Orang yang berzakat, Pak Zakat?" demikian Cak Dlahom, protagonis sentral
dalam buku itu berpetuah.
Pada 12 Oktober 2017 lalu,
tepat pada usianya yang ke-50 tahun, kawan-kawan membuat hajatan kecil
bertajuk Sore Bersama Rusdi. Rumah
yang terletak di pojokan sebuah gang di Srengseng Sawah itu ramai hingga
malam. Wajahnya sumringah. Di sisi ranjangnya adalah Pemred Koran Tempo Wahyu
Dhyatmika, rekan dari Majalah Trust, dan banyak jurnalis senior lain. Di
tengah obrolan yang bertema seputar misi kongres Aliansi Jurnalis Independen
(AJI) yang digelar di Solo pada November 2017, Cak Rusdi masih pula berkelakar
dan tertawa dengan cerita humor Madura yang ia dongengkan.
Dulu, setiap pagi di
beranda Facebook adalah keriaan yang disajikan oleh Rusdi Mathari. Selain di
blog-nya yang punya semboyan "Karena Jurnalistik Bukan Monopoli
Wartawan", ia rutin menulis status setiap pagi-pagi sekali. Pukul
delapan atau pukul sembilan pagi, tulisan panjangnya dipastikan telah
mendapat like dari ratusan atau bahkan ribuan akun lainnya. Ia pernah bilang,
tulisannya setiap pagi adalah sekaligus kabar kepada semua temannya kalau ia
masih sehat dan menyongsong dunia dengan semangat.
Cak Rusdi menulis apa
saja: aktivitas lari paginya di Setu Babakan bersama putra semata wayangnya
Voja, menyoroti penulisan berita media-media digital yang ngawur, mengenang
masa muda ketika menonton konser God Bless di Malang, sakit ambeien yang ia
derita justru ketika dua bulan pertama menjadi pengantin baru, pengalaman
singgah di beberapa tempat ketika sempat mampir dari sebuah liputan, feature
biografi singkat tokoh atau guru jurnalistiknya, merekonstruksi kisah wayang
atau epos zaman kerajaan dengan mengkontekstualkan dengan masa kini, dan
tentu saja komentar-komentarnya untuk tokoh-tokoh dan nalar politik yang
makin kacau.
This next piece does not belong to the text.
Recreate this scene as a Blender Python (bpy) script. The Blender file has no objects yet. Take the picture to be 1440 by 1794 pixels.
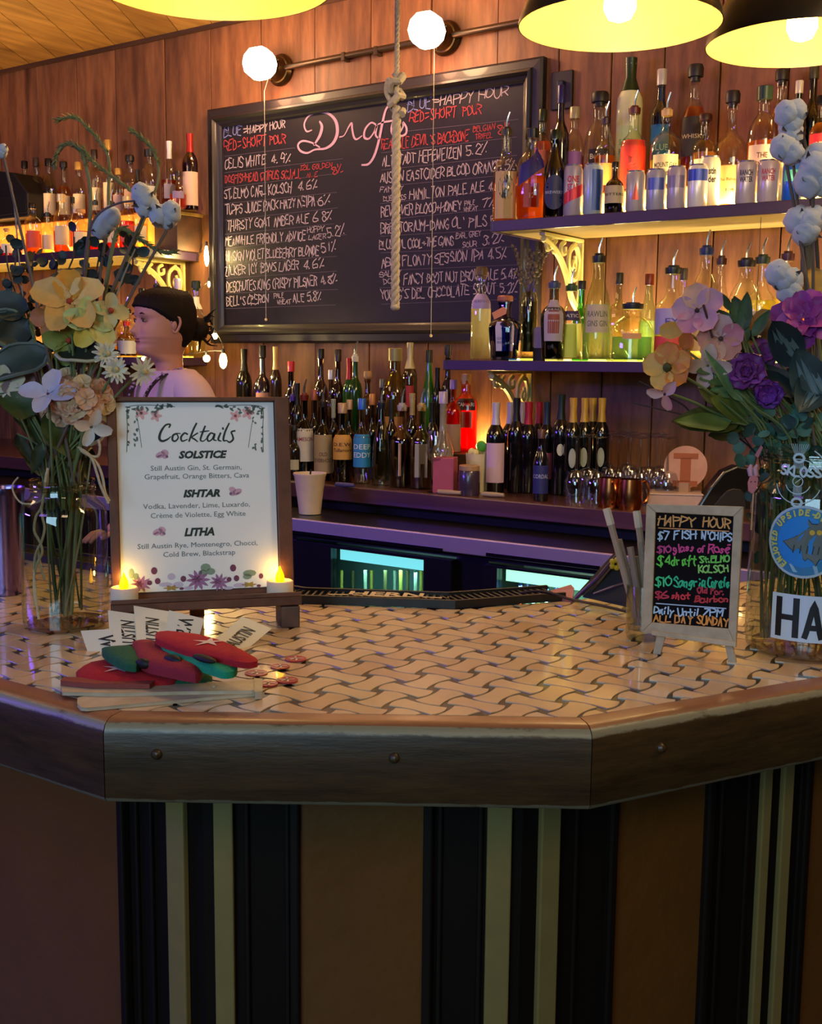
import bpy, bmesh, math, random
from math import sin, cos, pi, radians, atan, atan2, sqrt, exp
from mathutils import Vector, Matrix
random.seed(11)
sc = bpy.context.scene
COL = sc.collection
# ---------------------------------------------------------------- camera
F = 2000.0
CAM = Vector((0.0, -3.70, 1.44)); YAW = radians(34.7); PITCH = atan((897 - 631.5) / 2000); ROLL = radians(.55)
FW = Vector((-sin(YAW) * cos(PITCH), cos(YAW) * cos(PITCH), -sin(PITCH)))
_r = Vector((cos(YAW), sin(YAW), 0)); _u = _r.cross(FW)
RT = _r * cos(ROLL) + _u * sin(ROLL); UP = -_r * sin(ROLL) + _u * cos(ROLL)
cd = bpy.data.cameras.new('camera'); cam = bpy.data.objects.new('camera', cd); COL.objects.link(cam)
cd.sensor_fit = 'HORIZONTAL'; cd.sensor_width = 36; cd.lens = F / 1440 * 36
cd.clip_start = .05; cd.clip_end = 60
cam.matrix_world = Matrix(((RT.x, UP.x, -FW.x, CAM.x), (RT.y, UP.y, -FW.y, CAM.y), (RT.z, UP.z, -FW.z, CAM.z), (0, 0, 0, 1)))
sc.camera = cam
# ---------------------------------------------------------------- light set-up (room)
sc.view_settings.view_transform = 'Standard'; sc.view_settings.look = 'None'
sc.view_settings.gamma = 1; sc.view_settings.exposure = 0.12; sc.view_settings.use_curve_mapping = False
w = bpy.data.worlds.new('world'); sc.world = w; w.use_nodes = True
w.node_tree.nodes['Background'].inputs[0].default_value = (.9, .8, .7, 1)
w.node_tree.nodes['Background'].inputs[1].default_value = .02
cy = sc.cycles
cy.use_denoising = True; cy.max_bounces = 9; cy.diffuse_bounces = 4; cy.glossy_bounces = 4
cy.transmission_bounces = 8; cy.transparent_max_bounces = 28; cy.caustics_reflective = False
cy.caustics_refractive = False; cy.sample_clamp_indirect = 4.0; cy.sample_clamp_direct = 0; cy.blur_glossy = .5
def area(name, loc, target, size, energy, col, sy=None, spread=None):
    d = bpy.data.lights.new(name, 'AREA'); d.energy = energy; d.color = col; d.size = size
    if sy: d.shape = 'RECTANGLE'; d.size_y = sy
    if spread: d.spread = spread
    o = bpy.data.objects.new(name, d); COL.objects.link(o); o.location = loc
    o.rotation_euler = (Vector(target) - Vector(loc)).to_track_quat('-Z', 'Y').to_euler()
    return o
def point(name, loc, energy, col, r=.02, parent=None):
    d = bpy.data.lights.new(name, 'POINT'); d.energy = energy; d.color = col; d.shadow_soft_size = r
    o = bpy.data.objects.new(name, d); COL.objects.link(o); o.location = loc
    return o
# cool daylight reaching the bar from the street windows behind and left of the camera
area('window_light', (.1, -6.4, 2.1), (-1.2, -2.5, 1.15), 1.9, 50, (.46, .78, 1.0), 1.2)
# violet neon of the room, left of the camera
area('neon_light', (-4.4, -4.6, 2.0), (-1.8, -.5, 1.5), 1.6, 42, (.20, .09, 1.0), .18)
area('neon_glow', (-1.6, -5.6, 2.7), (-2.6, 0, 1.9), 1.2, 10, (.40, .22, 1.0), .8)
# warm room lamps further along the ceiling, plus one added fill aimed up
area('ceiling_lamp', (-3.4, -3.0, 2.75), (-3.2, -1.0, .8), 1.0, 15, (1.0, .66, .34), 1.0)
area('ceiling_fill', (-4.3, -1.5, 2.25), (-4.1, -1.0, 2.9), .35, 9, (1.0, .70, .26))  # unseen upward fill, added to brighten the ceiling boards on the left
area('ceiling_lamp', (1.2, -4.4, 2.75), (-.6, -2.4, .4), .9, 15, (1.0, .70, .40), .9)
area('ceiling_lamp', (.4, -2.0, 2.7), (-1.2, 0, 1.9), .7, 26, (1.0, .74, .42), .7)

# ---------------------------------------------------------------- helpers
def ray(x, y): return RT * ((x - 720) / F) + UP * ((897 - y) / F) + FW
def at(x, y, ax, val):
    d = ray(x, y); t = (val - CAM[ax]) / d[ax]; return CAM + d * t
def atz(x, y, z): return at(x, y, 2, z)
def aty(x, y, v): return at(x, y, 1, v)
def dep(x, y, d): return CAM + ray(x, y) * d
def depth(p): return (Vector(p) - CAM).dot(FW)
def L(c):
    if isinstance(c, str):
        c = [int(c[i:i + 2], 16) / 255 for i in (0, 2, 4)]
    return tuple((v / 12.92 if v <= .04045 else ((v + .055) / 1.055) ** 2.4) for v in c)
MC = {}
def nodes(name):
    m = bpy.data.materials.new(name); m.use_nodes = True; nt = m.node_tree
    return m, nt, nt.nodes['Principled BSDF'], nt.nodes['Material Output']
def texco(nt, scale=(1, 1, 1), rot=(0, 0, 0), kind='Object'):
    t = nt.nodes.new('ShaderNodeTexCoord'); mp = nt.nodes.new('ShaderNodeMapping')
    mp.inputs['Scale'].default_value = scale; mp.inputs['Rotation'].default_value = rot
    nt.links.new(t.outputs[kind], mp.inputs[0]); return mp.outputs[0]
def mixc(nt, fac, a, b, mode='MIX'):
    n = nt.nodes.new('ShaderNodeMix'); n.data_type = 'RGBA'; n.blend_type = mode
    for s, v in ((0, fac), (6, a), (7, b)):
        if hasattr(v, 'node'): nt.links.new(v, n.inputs[s])
        elif s: n.inputs[s].default_value = (*v[:3], 1)
        else: n.inputs[0].default_value = v
    return n.outputs[2]
def noise(nt, vec, scale, detail=4, rough=.55):
    n = nt.nodes.new('ShaderNodeTexNoise'); n.inputs['Scale'].default_value = scale
    n.inputs['Detail'].default_value = detail; n.inputs['Roughness'].default_value = rough
    if vec is not None: nt.links.new(vec, n.inputs['Vector'])
    return n.outputs['Fac']
def ramp(nt, fac, a, b, c0=(0, 0, 0), c1=(1, 1, 1)):
    n = nt.nodes.new('ShaderNodeValToRGB'); e = n.color_ramp.elements
    e[0].position = a; e[1].position = b; e[0].color = (*c0, 1); e[1].color = (*c1, 1)
    nt.links.new(fac, n.inputs[0]); return n.outputs[0]
def bump(nt, b, h, strength, dist=.01):
    n = nt.nodes.new('ShaderNodeBump'); n.inputs['Strength'].default_value = strength; n.inputs['Distance'].default_value = dist
    nt.links.new(h, n.inputs['Height']); nt.links.new(n.outputs[0], b.inputs['Normal'])
def M(col, rough=.5, metal=0, coat=0, vary=.12, ns=30, em=None, es=0, bm=0, bs=200, sheen=0, sss=0, spec=None):
    key = (col, rough, metal, coat, vary, ns, em, es, bm, bs, sheen, sss, spec)
    if key in MC: return MC[key]
    m, nt, b, o = nodes('m_%s' % (col if isinstance(col, str) else len(MC)))
    c = L(col)
    if vary:
        f = noise(nt, texco(nt), ns, 3)
        nt.links.new(mixc(nt, f, tuple(v * (1 - vary) for v in c), tuple(min(1, v * (1 + vary)) for v in c)), b.inputs['Base Color'])
    else: b.inputs['Base Color'].default_value = (*c, 1)
    b.inputs['Roughness'].default_value = rough; b.inputs['Metallic'].default_value = metal
    b.inputs['Coat Weight'].default_value = coat; b.inputs['Coat Roughness'].default_value = .08
    if spec is not None: b.inputs['Specular IOR Level'].default_value = spec
    if sheen: b.inputs['Sheen Weight'].default_value = sheen
    if sss: b.inputs['Subsurface Weight'].default_value = sss; b.inputs['Subsurface Radius'].default_value = (.02, .01, .005); b.inputs['Subsurface Scale'].default_value = .3
    if em: b.inputs['Emission Color'].default_value = (*L(em), 1); b.inputs['Emission Strength'].default_value = es
    if bm: bump(nt, b, noise(nt, texco(nt), bs, 3), bm, .003)
    MC[key] = m; return m
def wood(c0, c1, rough=.5, sc_=(1, 1, 1), rot=(0, 0, 0), knots=.0, coat=0, bm=.15, grain=14, var=True):
    key = ('wood', c0, c1, rough, sc_, rot, knots, coat, grain)
    if key in MC: return MC[key]
    m, nt, b, o = nodes('wood_%s' % c0); v = texco(nt, sc_, rot)
    inf = nt.nodes.new('ShaderNodeObjectInfo'); add = nt.nodes.new('ShaderNodeVectorMath'); add.operation = 'MULTIPLY_ADD'
    comb = nt.nodes.new('ShaderNodeCombineXYZ')
    for i in range(3): nt.links.new(inf.outputs['Random'], comb.inputs[i])
    nt.links.new(comb.outputs[0], add.inputs[0]); add.inputs[1].default_value = (31, 17, 23); nt.links.new(v, add.inputs[2])
    v = add.outputs[0]
    g = noise(nt, v, grain, 6, .65); g2 = noise(nt, v, grain * .25, 3)
    col = mixc(nt, ramp(nt, g, .3, .7), L(c0), L(c1))
    col = mixc(nt, .45, col, ramp(nt, g2, .3, .75, (.45, .42, .4), (1, 1, 1)), 'MULTIPLY')
    if var:
        col = mixc(nt, .55, col, ramp(nt, inf.outputs['Random'], 0, 1, (.62, .58, .55), (1, 1, 1)), 'MULTIPLY')
    if knots:
        vo = nt.nodes.new('ShaderNodeTexVoronoi'); vo.inputs['Scale'].default_value = knots; nt.links.new(v, vo.inputs['Vector'])
        k = ramp(nt, vo.outputs['Distance'], .05, .26, (.16, .09, .06), (1, 1, 1)); col = mixc(nt, .8, col, k, 'MULTIPLY')
    nt.links.new(col, b.inputs['Base Color']); b.inputs['Roughness'].default_value = rough; b.inputs['Coat Weight'].default_value = coat
    if bm: bump(nt, b, g, bm, .004)
    MC[key] = m; return m
def glass(tint='ffffff', gloss=.12, rough=.02, dark=1.0):
    key = ('glass', tint, gloss, rough, dark)
    if key in MC: return MC[key]
    m, nt, b, o = nodes('glass_%s' % tint); nt.nodes.remove(b)
    t = nt.nodes.new('ShaderNodeBsdfTransparent'); c = L(tint); t.inputs[0].default_value = (*[v * dark for v in c], 1)
    g = nt.nodes.new('ShaderNodeBsdfGlossy'); g.inputs['Roughness'].default_value = rough
    lw = nt.nodes.new('ShaderNodeLayerWeight'); lw.inputs[0].default_value = .35
    mr = nt.nodes.new('ShaderNodeMapRange'); mr.inputs[3].default_value = gloss * .5; mr.inputs[4].default_value = .75
    pw = nt.nodes.new('ShaderNodeMath'); pw.operation = 'POWER'; pw.inputs[1].default_value = 1.7
    nt.links.new(lw.outputs['Facing'], pw.inputs[0]); nt.links.new(pw.outputs[0], mr.inputs[0])
    mx = nt.nodes.new('ShaderNodeMixShader'); nt.links.new(mr.outputs[0], mx.inputs[0])
    nt.links.new(t.outputs[0], mx.inputs[1]); nt.links.new(g.outputs[0], mx.inputs[2]); nt.links.new(mx.outputs[0], o.inputs[0])
    MC[key] = m; return m
def liquid(tint, k=.45):
    key = ('liq', tint, k)
    if key in MC: return MC[key]
    m, nt, b, o = nodes('liquid_%s' % tint); nt.nodes.remove(b); c = L(tint)
    t = nt.nodes.new('ShaderNodeBsdfTransparent'); t.inputs[0].default_value = (*c, 1)
    d = nt.nodes.new('ShaderNodeBsdfTranslucent'); d.inputs[0].default_value = (*c, 1)
    mx = nt.nodes.new('ShaderNodeMixShader'); mx.inputs[0].default_value = k
    nt.links.new(t.outputs[0], mx.inputs[1]); nt.links.new(d.outputs[0], mx.inputs[2])
    g = nt.nodes.new('ShaderNodeBsdfGlossy'); g.inputs['Roughness'].default_value = .1
    m2 = nt.nodes.new('ShaderNodeMixShader'); m2.inputs[0].default_value = .06
    nt.links.new(mx.outputs[0], m2.inputs[1]); nt.links.new(g.outputs[0], m2.inputs[2]); nt.links.new(m2.outputs[0], o.inputs[0])
    MC[key] = m; return m
def emis(col, s): return M(col, .5, em=col, es=s, vary=0)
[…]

Pada musim politik 2014, pandangan-pandangannya menjadi ekstase
bagi jurnalis lain yang bahkan juga ikut terseret arus polarisasi kubu Jokowi
versus kubu Prabowo.
Kadang-kadang, ia juga
mengajak kita seolah pergi ke tempat-tempat imajinatif, dengan tokoh manusia,
jenis tanaman tak lumrah, beserta fragmen kisah fiktif yang mengajak kita
membenci pertikaian dan menegakkan kemanusiaan. Soal terakhir itu, akhirnya
saya menemukan formulanya. Cak Rusdi senang menonton National Geographic,
terutama ketika menyiarkan suku-suku di berbagai pedalaman dunia yang masih
begitu dekat kehidupannya dengan alam.
"Setiap bangun tidur
selepas Salat Subuh, aku membaca minimal 15 tulisan panjang. Bukan status
pendek ya, tapi tulisan panjang yang punya tema. Tulisan siapa saja. Kadang
juga penulis-penulis baru yang bermunculan."
Malam itu, sekitar Juli
atau Agustus 2016, ia baru saja meluncurkan buku berisi kumpulan tulisannya
yang berjudul Aleppo di Yogyakarta.
"Aku juga membaca
tulisan-tulisanmu. Aku tahu betul posisi yang kau ambil, siapa yang kau bela,
dan siapa yang kau konfrontasi. Itu boleh saja, tapi karena kamu masih muda,
jangan dulu membela atau membenci sesuatu dengan berlebihan, ya."
Asmara Art & Coffee
Shop yang terletak di Mantrijeron, Yogyakarta makin meriuh menuju tengah
malam. Nasihat itu disampaikannya di sela-sela bercanda tawa dengan
kawan-kawan perbukuan indie Yogyakarta.
"Kau harus bergaul
dengan siapa saja. Bergaul, berteman, itu tidak sama artinya dengan mengubah
diri atau terseret arus. Tetapi untuk menjadi penulis yang baik, kau mesti
punya banyak teman dari semua kalangan. Dekat, tetapi sekaligus
berjarak."
Konon, jarak membuat kita
mampu mengamati fenomena dengan lebih jernih. Seperti ketika manusia
mengambil jarak di depan cermin. Penulis, peneliti, apalagi jurnalis yang
menyampaikan fakta memang wajib mengambil jarak karena menyadari bahwa hasrat
subjektif manusia lebih sering bercampur dengan nafsu, ambisi pribadi,
kepentingan-kepentingan. Ia bercerita bahwa Bapak Mathari, ayahandanya,
adalah seorang Muhammadiyah asal Situbondo yang bersahabat baik dengan
almarhum Kiai As'ad yang Nahdlatul Ulama.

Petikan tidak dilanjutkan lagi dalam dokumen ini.